Mais alors s’il nous est impossible de dire exactement par quelles propriétés sont caractérisés le plan et la droite, dans la série des théorèmes qui précèdent ordinairement l’axiome d’Euclide, comment le travail de Beltrami aurait-il démontré qu’il n’y a pas contradiction entre l’ensemble complexe de ces propriétés et l’axiome de Lobatschewsky ? Tout au plus, au contraire, en prenant pour point de départ la vérité de l’axiome d’Euclide, y verrait-on une preuve d’insuffisance des définitions ordinaires de la droite et du plan, si cette insuffisance avait besoin d’être établie, et s’il pouvait se trouver un auteur de traité de géométrie qui eût jamais cru suppléer complètement à notre intuition.

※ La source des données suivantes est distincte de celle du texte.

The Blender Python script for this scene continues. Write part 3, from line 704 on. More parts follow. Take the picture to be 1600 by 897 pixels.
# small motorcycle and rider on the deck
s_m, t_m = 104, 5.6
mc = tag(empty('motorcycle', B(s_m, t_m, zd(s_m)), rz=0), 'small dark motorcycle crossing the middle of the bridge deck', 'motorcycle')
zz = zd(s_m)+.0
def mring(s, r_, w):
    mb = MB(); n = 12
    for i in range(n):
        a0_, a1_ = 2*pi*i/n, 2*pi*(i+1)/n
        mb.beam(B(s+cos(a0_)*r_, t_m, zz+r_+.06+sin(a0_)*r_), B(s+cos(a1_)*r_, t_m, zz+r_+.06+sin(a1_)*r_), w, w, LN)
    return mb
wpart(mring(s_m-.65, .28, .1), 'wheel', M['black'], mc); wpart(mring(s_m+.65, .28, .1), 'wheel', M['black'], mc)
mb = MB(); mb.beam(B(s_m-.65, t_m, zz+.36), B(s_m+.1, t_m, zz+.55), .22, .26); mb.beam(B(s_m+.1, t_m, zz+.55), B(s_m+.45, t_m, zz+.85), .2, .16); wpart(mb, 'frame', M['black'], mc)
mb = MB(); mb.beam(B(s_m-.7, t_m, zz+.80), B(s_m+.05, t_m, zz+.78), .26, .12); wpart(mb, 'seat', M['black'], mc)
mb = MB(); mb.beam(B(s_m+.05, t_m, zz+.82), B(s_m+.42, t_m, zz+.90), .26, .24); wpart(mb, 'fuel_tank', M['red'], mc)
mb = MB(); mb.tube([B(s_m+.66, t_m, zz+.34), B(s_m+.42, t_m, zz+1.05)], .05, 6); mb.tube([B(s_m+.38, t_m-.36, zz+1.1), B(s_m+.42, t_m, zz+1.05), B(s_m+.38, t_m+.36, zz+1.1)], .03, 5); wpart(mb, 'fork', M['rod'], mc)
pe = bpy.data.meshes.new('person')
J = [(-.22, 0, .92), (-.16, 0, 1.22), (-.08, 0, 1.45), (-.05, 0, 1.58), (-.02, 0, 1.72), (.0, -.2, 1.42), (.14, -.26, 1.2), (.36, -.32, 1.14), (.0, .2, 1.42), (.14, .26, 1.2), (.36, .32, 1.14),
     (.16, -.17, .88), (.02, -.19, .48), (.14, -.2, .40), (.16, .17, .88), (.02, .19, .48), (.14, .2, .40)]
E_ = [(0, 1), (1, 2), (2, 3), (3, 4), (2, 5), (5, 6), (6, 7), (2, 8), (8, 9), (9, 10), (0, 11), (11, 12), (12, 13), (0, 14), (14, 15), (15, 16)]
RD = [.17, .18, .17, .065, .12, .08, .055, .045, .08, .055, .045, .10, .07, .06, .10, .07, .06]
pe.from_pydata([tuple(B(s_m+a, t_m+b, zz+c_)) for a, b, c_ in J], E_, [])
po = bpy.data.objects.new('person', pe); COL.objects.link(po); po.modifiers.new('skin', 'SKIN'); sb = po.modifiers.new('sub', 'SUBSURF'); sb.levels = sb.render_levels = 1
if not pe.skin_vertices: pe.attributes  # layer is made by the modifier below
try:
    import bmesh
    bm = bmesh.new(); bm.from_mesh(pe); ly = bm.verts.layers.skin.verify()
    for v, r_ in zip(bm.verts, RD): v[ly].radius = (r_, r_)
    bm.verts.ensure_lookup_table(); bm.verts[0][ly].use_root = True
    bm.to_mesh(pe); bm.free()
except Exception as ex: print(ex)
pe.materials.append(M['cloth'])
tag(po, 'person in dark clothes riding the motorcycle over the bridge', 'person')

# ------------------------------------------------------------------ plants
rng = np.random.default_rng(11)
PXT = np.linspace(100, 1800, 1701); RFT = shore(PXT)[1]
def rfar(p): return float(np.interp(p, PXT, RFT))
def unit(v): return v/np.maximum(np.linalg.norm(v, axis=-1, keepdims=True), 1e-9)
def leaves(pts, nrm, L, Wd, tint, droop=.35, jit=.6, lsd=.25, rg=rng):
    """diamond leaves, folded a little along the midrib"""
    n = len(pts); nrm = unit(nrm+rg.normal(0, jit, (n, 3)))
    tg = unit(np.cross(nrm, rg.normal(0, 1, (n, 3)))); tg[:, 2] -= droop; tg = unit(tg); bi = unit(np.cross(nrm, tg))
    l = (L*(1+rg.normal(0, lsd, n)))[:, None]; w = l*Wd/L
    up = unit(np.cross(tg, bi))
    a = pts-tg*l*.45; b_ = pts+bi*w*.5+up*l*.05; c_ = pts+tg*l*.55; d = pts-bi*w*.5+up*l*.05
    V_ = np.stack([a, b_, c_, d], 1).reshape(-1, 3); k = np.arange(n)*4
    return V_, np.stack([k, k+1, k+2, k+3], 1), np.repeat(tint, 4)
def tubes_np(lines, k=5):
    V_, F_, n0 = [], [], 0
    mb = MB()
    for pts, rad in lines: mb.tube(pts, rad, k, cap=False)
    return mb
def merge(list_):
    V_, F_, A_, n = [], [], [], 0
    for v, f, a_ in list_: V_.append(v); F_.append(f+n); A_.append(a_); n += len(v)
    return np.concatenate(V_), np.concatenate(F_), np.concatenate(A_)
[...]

Nous bornerions là cette étude du travail de Beltrami, s’il n’avait été utilisé par Helmholtz dans une théorie chère à l’illustre savant. Celui-ci accepte bien la formule de Kant, « l’espace est la forme à priori du sens extérieur », mais il ne l’entend pas comme lui. La notion d’espace, où Helmholtz reconnaît une forme à priori de la perception, n’implique pas de préférence tels ou tels rapports spatiaux, elle est, en particulier, indépendante des relations affirmées par les axiomes de la géométrie : ces axiomes ne sont que la matière de l’idée d’espace, et c’est l’expérience seule qui pourra les justifier. Au yeux de Kant, au contraire, la notion d’espace trouve son expression naturelle dans les axiomes ; c’est d’eux que lui vient son caractère apriorique. D’ailleurs ce qui conduit Kant à les déclarer

  1. Cette propriété consiste en ce qu’une portion de surface plane, une fois retournée, continue à s’appliquer sur le plan sans déformation. Il n’y a certes là aucun mystère, mais cet exemple nous parait propre à montrer la facilité avec laquelle on utilise, dans les démonstrations de la géométrie élémentaire, des faits intuitifs qui n’ont pas été tout d’abord l’objet d’une énonciation explicite.